Into Mostar

Mostar hits me like a leftover war dream. Sun-bleached stones, bullet-pocked facades and the uneasy silence of a place still trying to remember how to forget.

View from Koski Mehmed Pasa Mosque, Mostar View from Koski Mehmed Pasa Mosque.

The deadly conflict that ravaged the Balkans in the 1990s claimed thousands of lives and reduced half a millennia of architectural wonders to rubble.

As with many places in Bosnia and Herzegovina, traces of the conflict can be seen in many forms. I pass through the cobblestone-clad alleys in the old town, where the houses still bear the scars of war in form of bullet holes in the walls. I walk past several tomb stones at a cemetery where most graves are marked 1993.

Old town, Mostar Here be trinkets.

The Neretva River slices through the city like a deep wound, emerald green and deceptively serene. Above it arches the iconic Stari Most, the Old Bridge, a reconstruction of a predecessor built in 1566 on orders of Suleiman the Magnificent during the Ottoman era. The original stood proud for 427 years before it was obliterated by mortar shells in 1993.

A decade later, it was reconstructed and the brave local youths could once again take up the habit of diving into the cold river, a tradition since 1664. I walk across the bridge which feels peaceful, but the air carries echoes of snipers and shrapnel.

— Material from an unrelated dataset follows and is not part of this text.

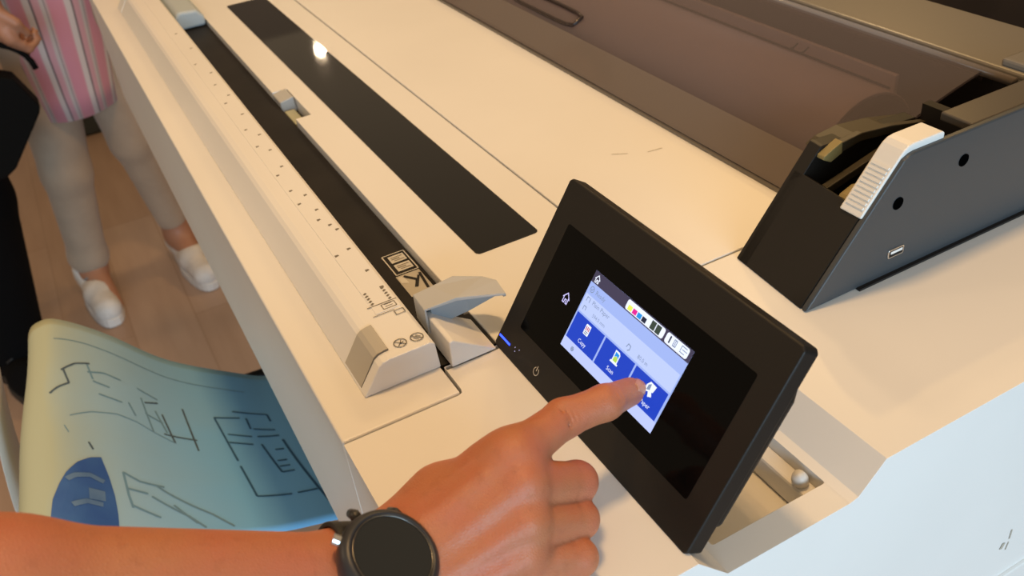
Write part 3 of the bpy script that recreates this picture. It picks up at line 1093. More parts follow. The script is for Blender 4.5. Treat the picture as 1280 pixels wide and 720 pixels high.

Old town, Mostar Along the cobblestones.

I ascend the narrow spiral staircase to the top of the minaret in Koski Mehmed Pasa Mosque. The wind is strong but the view of the river and Stari Most is breathtaking. From this height, I can try to forget the horrors of war for a few minutes.

Mostar isn’t a comfortable place. It’s here to remind us that beauty breaks. That people destroy what they once built. That bridges fall, and sometimes, if we’re lucky or stubborn, they may rise again.